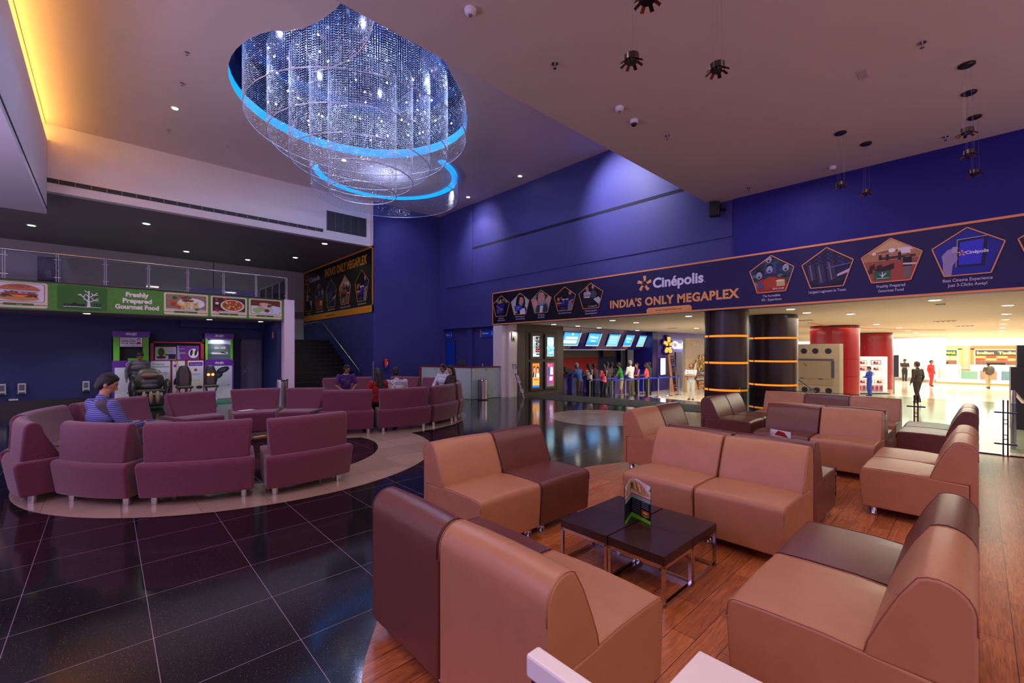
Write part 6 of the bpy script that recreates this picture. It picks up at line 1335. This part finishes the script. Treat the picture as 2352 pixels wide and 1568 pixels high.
def circ(c, r, a0=0, a1=360, n=120): return [(c[0] + r * math.cos(R(a0 + (a1 - a0) * i / n)), c[1] + r * math.sin(R(a0 + (a1 - a0) * i / n))) for i in range(n + 1)]
RIM = mat('crystal_rim', (225, 228, 250), .25, metal=.5)
for rr, zb, st, dz in ((2.13, 6.02, .044, .036), (1.74, 5.68, .044, .038), (1.37, 5.36, .042, .040), (1.01, 5.06, .038, .040), (.67, 4.78, .032, .040)):
    cu_ = curtain('crystal_curtain', circ(CC, rr), zb, 7.3, ch, dz + .004, .0082, st)
    MB().tube([(x, y, zb - .012) for x, y in circ(CC, rr, n=90)[:-1]], .010, 6, closed=True).build('rim_wire', RIM, cu_, smooth=180)
cu_ = curtain('crystal_curtain', circ(RC2, 2.03, -75, 165), 6.02, 6.62, ch, .038, .009, .036); MB().tube([(x, y, 6.01) for x, y in circ(RC2, 2.03, -75, 165, 60)], .007, 6).build('rim_wire', RIM, cu_)
pth = [(2.45, 7.35), (2.62, 7.05), (2.74, 6.7), (2.79, 6.35), (2.77, 6.0), (2.66, 5.6)]
cu_ = curtain('crystal_curtain', pth, 6.02, 7.2, ch, .040, .0085, .035); MB().tube([(x, y, 6.01) for x, y in pth], .009, 6).build('rim_wire', RIM, cu_)
cu_ = curtain('crystal_curtain', [(2.55, 5.7), (3.1, 5.95), (3.8, 6.25), (4.5, 6.7)], 6.3, 7.2, ch, .040, .0085, .04)
# spots in the recess
rn = random.Random(12); SPW = emis('chandelier_spot', (255, 250, 240), 26)
for i in range(40):
    a = rn.uniform(0, 6.28); q = 2.0 * math.sqrt(rn.random()); MB().ell((CC[0] + q * math.cos(a), CC[1] + q * math.sin(a), rn.uniform(6.5, 7.25)), (.016, .016, .016), 10, 6).build('spot_bulb', SPW, ch)
# ================================================================ people
SK = mat('skin_brown', (150, 98, 74), .5, bump=.05); SKL = mat('skin_light_brown', (186, 130, 104), .5); HB = mat('hair_black', (16, 11, 12), .45, noise=.4, nscale=60, bump=.6, bscale=160); HG = mat('hair_grey', (150, 146, 144), .6, bump=.5, bscale=160)
SHOE = mat('shoe_black', (20, 18, 20), .4)
def stripes(name, c1, c2, period, width, check=False):
    m = bpy.data.materials.new(name); m.use_nodes = True; nt = m.node_tree; b = nt.nodes['Principled BSDF']; L = nt.links.new
    tc = N(nt, 'ShaderNodeTexCoord'); s = N(nt, 'ShaderNodeSeparateXYZ'); L(tc.outputs['Object'], s.inputs[0]); outs = []
    for ax in (('Z', 'X', 'Y') if check else ('Z',)):
        d = N(nt, 'ShaderNodeMath', operation='DIVIDE'); L(s.outputs[ax], d.inputs[0]); d.inputs[1].default_value = period
        f = N(nt, 'ShaderNodeMath', operation='FRACT'); L(d.outputs[0], f.inputs[0]); g = N(nt, 'ShaderNodeMath', operation='LESS_THAN'); L(f.outputs[0], g.inputs[0]); g.inputs[1].default_value = width; outs.append(g.outputs[0])
    o = outs[0]
    for q in outs[1:]: k = N(nt, 'ShaderNodeMath', operation='MAXIMUM'); L(o, k.inputs[0]); L(q, k.inputs[1]); o = k.outputs[0]
    mx = N(nt, 'ShaderNodeMix', data_type='RGBA'); L(o, mx.inputs[0]); mx.inputs[6].default_value = lin(c1); mx.inputs[7].default_value = lin(c2); L(mx.outputs[2], b.inputs['Base Color']); b.inputs['Roughness'].default_value = .8
    return m
def person(label, x, y, z, face, H=1.40, shirt=None, pants=None, hair='short', skin=SK, lean=0, sit=False, arms='down', yaw=0, nod=0, sleeve='short', shorts=False, voxel=.016, hairm=HB, female=False, cap=None, stride=0, shoes=True, group=None, hands=False, skirt=False, fine=1.0):
    r = thing('person', label, 'person', (x, y, z), group); a = R(face); F = Vector((math.cos(a), math.sin(a), 0)); X = Vector((math.sin(a), -math.cos(a), 0)); Z = Vector((0, 0, 1)); O = Vector((x, y, z))
    def W(p): return O + X * p[0] * H + F * p[1] * H + Z * p[2] * H
    hipz = .52 if not sit else (.50 / H)
    L_ = R(lean)
    def T(p):  # torso frame point -> leaned
        dy, dz = p[1], p[2] - .52; return (p[0], dy * math.cos(L_) + dz * math.sin(L_), hipz + dz * math.cos(L_) - dy * math.sin(L_))
    sw = .114 if not female else .095
    sh = {s: T((s * sw * 1.12, -.005, .795)) for s in (-1, 1)}
    el, wr = {}, {}
    for s in (-1, 1):
        if arms == 'down': el[s] = T((s * (sw + .045), -.02, .63)); wr[s] = T((s * (sw + .045), .03, .49))
        elif arms == 'crossed': el[s] = T((s * (sw + .008), .06, .655)); wr[s] = T((-s * .05, .125, .67))
        elif arms == 'counter': el[s] = T((s * (sw + .055), .10, .66)); wr[s] = T((s * .05, .20, .68))
        elif arms == 'front': el[s] = T((s * (sw + .03), .04, .64)); wr[s] = T((s * .035, .17, .63))
        elif arms == 'phone': el[s] = T((s * (sw + .05), .06, .64)); wr[s] = T((s * .06, .22, .65))
        elif arms == 'chin': el[s] = T((s * (sw + .03), .06, .65)); wr[s] = T((s * .03, .13, .80)) if s > 0 else T((-.05, .14, .64))
        elif arms == 'knees': el[s] = T((s * (sw + .06), .06, .63)); wr[s] = T((s * .05, .20, .57))
    hd = T((0, .015, .93)); neck0 = T((0, -.005, .80)); neck1 = T((0, .005, .885))
    kn, an = {}, {}
    for s in (-1, 1):
        if sit: kn[s] = (s * .075, .245, hipz - .015); an[s] = (s * .075, .25, .05)
        else: st_ = stride * s; kn[s] = (s * .055, .012 + st_ * .5, .285); an[s] = (s * .05, -.012 + st_, .045 + (.03 if st_ < 0 else 0))
    hip = {s: (s * .05, 0, hipz - .01) for s in (-1, 1)}
    yw = a - R(yaw); nf = Vector((math.cos(yw), math.sin(yw), 0)); Hd = W(hd)
    pitch = R(nod + lean * .5); HX = Vector((math.sin(yw), -math.cos(yw), 0)); HF = (nf * math.cos(pitch) - Z * math.sin(pitch)); HZ = HX.cross(HF) ; HZ = HZ if HZ.z > 0 else -HZ
    def Wh(p): return Hd + HX * p[0] * H + HF * p[1] * H + HZ * p[2] * H
    Mh = Matrix((HX, HF, HZ)).transposed()
    b = MB()
    b.ell(Wh((0, 0, .008)), (.0445 * H, .054 * H, .056 * H), 16, 12, Mh).ell(Wh((0, .018, -.030)), (.033 * H, .034 * H, .034 * H), 14, 8, Mh)
    b.ell(Wh((0, .056, -.012)), (.009 * H, .013 * H, .013 * H), 8, 6, Mh).ell(Wh((0, .049, -.038)), (.016 * H, .008 * H, .006 * H), 8, 6, Mh)
    for s in (-1, 1): b.ell(Wh((s * .046, -.004, -.006)), (.007 * H, .012 * H, .017 * H), 8, 6, Mh)
    b.caps(W(neck0), W(neck1), .032 * H, .028 * H)
    # torso, one mass with limbs
    for p, rr in (((0, 0, .53), (.085, .062, .065)), ((0, 0, .61), (.075 if not female else .066, .055, .08)), ((0, .003, .71), (sw * .95, .062, .085)), ((0, -.004, .775), (sw * 1.12, .048, .045))):
        b.ell(W(T(p)), tuple(v * H for v in rr), 16, 10, Matrix((X, F * math.cos(L_) - Z * math.sin(L_), F * math.sin(L_) + Z * math.cos(L_))).transposed())
    for s in (-1, 1):
        b.caps(W(sh[s]), W(el[s]), .029 * H, .023 * H).caps(W(el[s]), W(wr[s]), .022 * H, .015 * H)
        d = (W(wr[s]) - W(el[s])).normalized(); pm = W(wr[s]) + d * .03 * H
        sd = d.cross(Z); sd = sd.normalized() if sd.length > .1 else X
        up_ = sd.cross(d)
        b.caps(W(wr[s]), pm, .014 * H, .017 * H)
        if hands:
            for i, ln in enumerate((.030, .036, .034, .027)):
                o_ = sd * (i - 1.5) * .0095 * H; q0 = pm + o_ + d * .010 * H; q1 = q0 + d * ln * .55 * H - up_ * .006 * H; q2 = q1 + d * ln * .45 * H - up_ * .014 * H
                b.caps(q0, q1, .0052 * H, .0048 * H, 8).caps(q1, q2, .0048 * H, .004 * H, 8)
            q0 = W(wr[s]) + d * .012 * H - sd * s * .016 * H; q1 = q0 + d * .022 * H - sd * s * .014 * H; b.caps(q0, q1, .0065 * H, .0055 * H, 8).caps(q1, q1 + d * .016 * H, .0055 * H, .005 * H, 8)
        else: b.caps(pm, pm + d * .035 * H, .014 * H, .009 * H)
        b.caps(W(hip[s]), W(kn[s]), .050 * H, .035 * H).caps(W(kn[s]), W(an[s]), .034 * H, .021 * H)
        ft = Vector(an[s]) + Vector((s * .008, .06, -.022)); b.caps(W((an[s][0], an[s][1] - .012, an[s][2] - .022)), W(ft), .020 * H, .017 * H)
    b.build('body', skin, r, remesh=voxel * .75, sm_it=2)
    # face details
    for s in (-1, 1):
        e = MB().ell(Wh((s * .017, .0475, .004)), (.007 * H, .0035 * H, .0035 * H), 8, 6, Mh).build('eye', mat('eye_white', (220, 214, 208), .3), r, smooth=180)
        MB().ell(Wh((s * .017, .0515, .004)), (.0035 * H, .003 * H, .0042 * H), 8, 6, Mh).build('iris', mat('iris_dark', (20, 12, 10), .2), e, smooth=180)
        MB().ell(Wh((s * .018, .049, .018)), (.012 * H, .004 * H, .0028 * H), 8, 5, Mh).build('eyebrow', HB, r)
    MB().ell(Wh((0, .0535, -.038)), (.013 * H, .005 * H, .0042 * H), 8, 6, Mh).build('lips', mat('lips', (140, 66, 62), .4), r, smooth=180)
    # hair
    if hair != 'bald':
        h = MB().ell(Wh((0, -.030, -.010)), (.047 * H, .036 * H, .046 * H), 14, 10, Mh).ell(Wh((0, -.012, .022)), (.052 * H, .056 * H, .056 * H), 18, 12, Mh).ell(Wh((0, .004, .052)), (.041 * H, .043 * H, .024 * H), 14, 8, Mh)
        if hair == 'long':
            h.ell(Wh((0, -.040, -.02)), (.050 * H, .034 * H, .07 * H), 14, 10, Mh); top = Wh((0, -.045, -.03)); bt = W(T((0, -.075, .70))); h.caps(top, bt, .045 * H, .028 * H, 14)
            for s in (-1, 1): h.caps(Wh((s * .045, -.01, .01)), W(T((s * .05, -.06, .76))), .018 * H, .014 * H)
        elif hair == 'short':
            rn = random.Random(int(x * 77)); 
            for i in range(int(22 * fine)): t = rn.uniform(0, 6.28); q = rn.uniform(0, .9); h.ell(Wh((.046 * q * math.cos(t), -.008 + .050 * q * math.sin(t), .026 + .048 * math.sqrt(max(0, 1 - q * q)))), (.013 * H, .013 * H, .010 * H), 8, 6, Mh)
            for s in (-1, 1): h.ell(Wh((s * .046, .004, .012)), (.007 * H, .012 * H, .018 * H), 8, 6, Mh)
        elif hair == 'bun': h.ell(Wh((0, -.066, .02)), (.026 * H, .022 * H, .026 * H), 12, 8, Mh)
        h.build('hair', hairm, r, remesh=voxel * .6, sm_it=2)
    if cap:
        c = MB().ell(Wh((0, -.004, .036)), (.054 * H, .060 * H, .042 * H), 18, 10, Mh).build('cap', mat('cap_navy', (24, 28, 44), .6), r, smooth=180)
        MB().ell(Wh((0, .062, .026)), (.036 * H, .034 * H, .006 * H), 14, 6, Mh).build('cap_peak', mat('cap_navy', (24, 28, 44), .6), c, smooth=180)
    # shirt
    s_ = MB(); Mt = Matrix((X, F * math.cos(L_) - Z * math.sin(L_), F * math.sin(L_) + Z * math.cos(L_))).transposed()
    for p, rr in (((0, 0, .535), (.096, .074, .065)), ((0, 0, .61), (.089 if not female else .078, .070, .085)), ((0, .003, .71), (sw * 1.08, .076, .088)), ((0, -.004, .782), (sw * 1.20, .058, .046))): s_.ell(W(T(p)), tuple(v * H for v in rr), 18, 12, Mt)
    for s in (-1, 1):
        if sleeve == 'long': s_.caps(W(sh[s]), W(el[s]), .038 * H, .031 * H).caps(W(el[s]), W(Vector(el[s]).lerp(Vector(wr[s]), .92)), .031 * H, .023 * H)
        elif sleeve == 'short': s_.caps(W(sh[s]), W(Vector(sh[s]).lerp(Vector(el[s]), .72)), .039 * H, .034 * H)
    s_.caps(W(T((0, -.008, .80))), W(T((0, -.006, .835))), .040 * H, .036 * H)
    s_.build('shirt', shirt, r, remesh=voxel * .8, sm_it=3)
    p_ = MB(); p_.ell(W((0, 0, hipz - .005)), (.094 * H, .070 * H, .062 * H), 16, 10, Matrix((X, F, Z)).transposed())
    for s in (-1, 1):
        p_.caps(W(hip[s]), W(kn[s]), .060 * H, .045 * H)
        if not shorts: p_.caps(W(kn[s]), W(Vector(an[s]) + Vector((0, 0, .01))), .044 * H, .034 * H)
        else: p_.caps(W(kn[s]), W(Vector(kn[s]) + Vector((0, 0, -.02))), .048 * H, .046 * H)
    p_.build('trousers' if not shorts else 'shorts', pants, r, remesh=voxel * .8, sm_it=2)
    if shoes:
        for s in (-1, 1):
            ft = Vector(an[s]) + Vector((s * .008, .065, -.028)); MB().caps(W((an[s][0], an[s][1] - .018, an[s][2] - .024)), W(ft), .024 * H, .020 * H).build('shoe', SHOE, r, smooth=180)
    r['hs'] = 0; del r['hs']
    return r, W, Wh, T
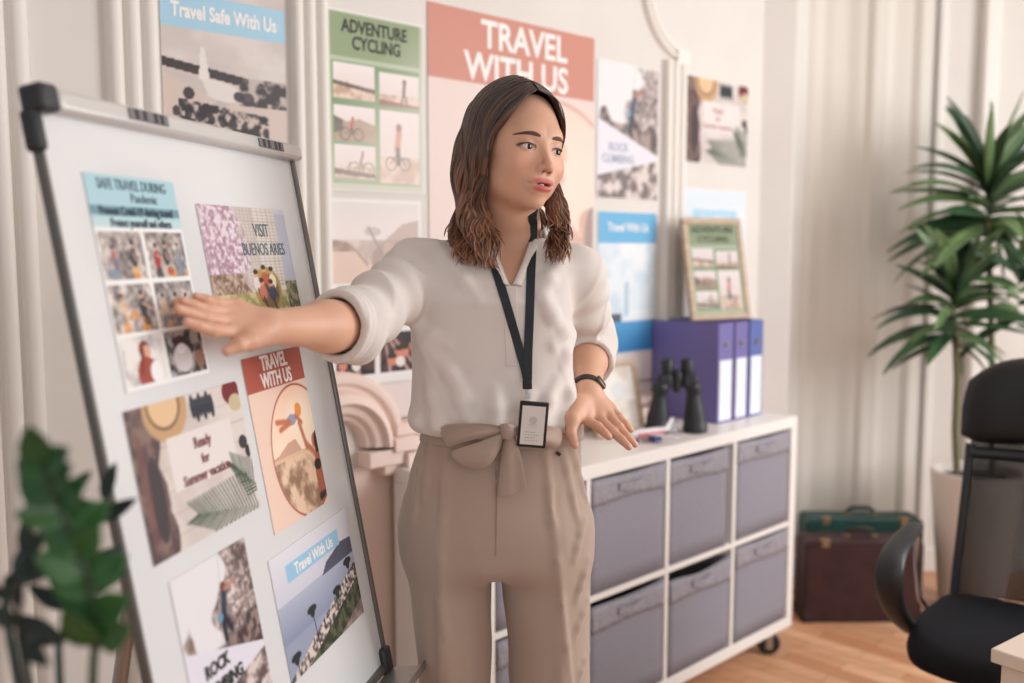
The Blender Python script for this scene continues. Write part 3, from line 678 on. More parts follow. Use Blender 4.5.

◇ ◇ ◇

Collect each line holding the string "part".

Write part 6 of the bpy script that recreates this picture. It picks up at line 1335. This part finishes the script. Treat the picture as 2352 pixels wide and 1568 pixels high.
The Blender Python script for this scene continues. Write part 3, from line 678 on. More parts follow. Use Blender 4.5.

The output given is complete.